Тем самым подтверждается, что понятие природы и всю управляемую им систему других понятий можно помыслить лишь с помощью неустранимой категории восполнения. Хотя стыдливость восполняет нехватку инстинктивной, природной узды, тем не менее и
[339]
она сама как восполнение и вся ее мораль являются вполне естественными. Это продукт культуры, но его происхождение и цель определены природой. И это предначертано богом: "Высшее существо хотело поступить с родом человеческим по совести: наделяя мужчину безграничными стремлениями, оно одновременно дало ему закон, чтобы управлять ими, быть свободным и владеть собой; наделяя его безудержными страстями, оно добавило к этим страстям разум, чтобы властвовать над ними; отдавая женщину во власть неумеренных желаний, оно добавило к этим желаниям стыдливость, чтобы сдерживать их". Таким образом, бог дарует разум как восполнение к природным склонностям: разум принадлежит природе и одновременно восполняет природу - это восполняющий разум. Все это предполагает, что природа может испытывать внутреннюю нехватку (se manquer à elle-même) или - что то же самое - вырываться за собственные пределы. А Бог в качестве награды (praemium) или компенсации дает нам восполнение восполнения: "В довершение всего, — продолжает Руссо, — Бог вознаграждает человека за правильное использование своих способностей: он дает ему любовь к добродетели, если она становится правилом поведения. Все это, как мне кажется, вполне заменяет животный инстинкт".

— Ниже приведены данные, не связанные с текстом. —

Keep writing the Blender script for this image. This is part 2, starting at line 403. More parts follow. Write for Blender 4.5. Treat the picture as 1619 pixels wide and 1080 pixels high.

Руководствуясь этой схемой, следовало бы перечитать все тексты, где культура описывается как изменение природы, осуществляемое в науках, искусствах, зрелищах, театре, литературе, письменности. Следовало бы вновь рассмотреть все эти тексты с точки зрения структуры "нравственной любви", т. е. войны полов и обуздывания вожделений принципом женственности. Эта война противопоставляет не только мужчин женщинам, но и мужчин мужчинам; она имеет исторический, а не естественный или биологический характер. Как и у Гегеля, это война сознаний и желаний, а не потребностей и природных вожделений. В чем это проявляется? Прежде всего в том, что эту войну нельзя объяснить редкостью самок или "особыми периодами, в которые самка упорно отказывается от самцов". Все это, как говорит Руссо,
"сводится к первой причине: если каждая самка допускает к себе самца лишь два месяца в году, то выходит, что общее число самок меньше пяти шестых числа самцов. Ни то, ни другое не относится к человеческому роду, где число самок превышает число самцов и где - в отличие от всех других животных — даже у дикарей не наблюдается чередования периодов принятия самца и отказа от него"17.
17 "Second Discours", p. 159. О взаимосвязи этих тем с близкими или контрастными темами у Вольтера, Бюффона или Пуфендорфа см. примеч. в издании "Pléiade", р. 158-159.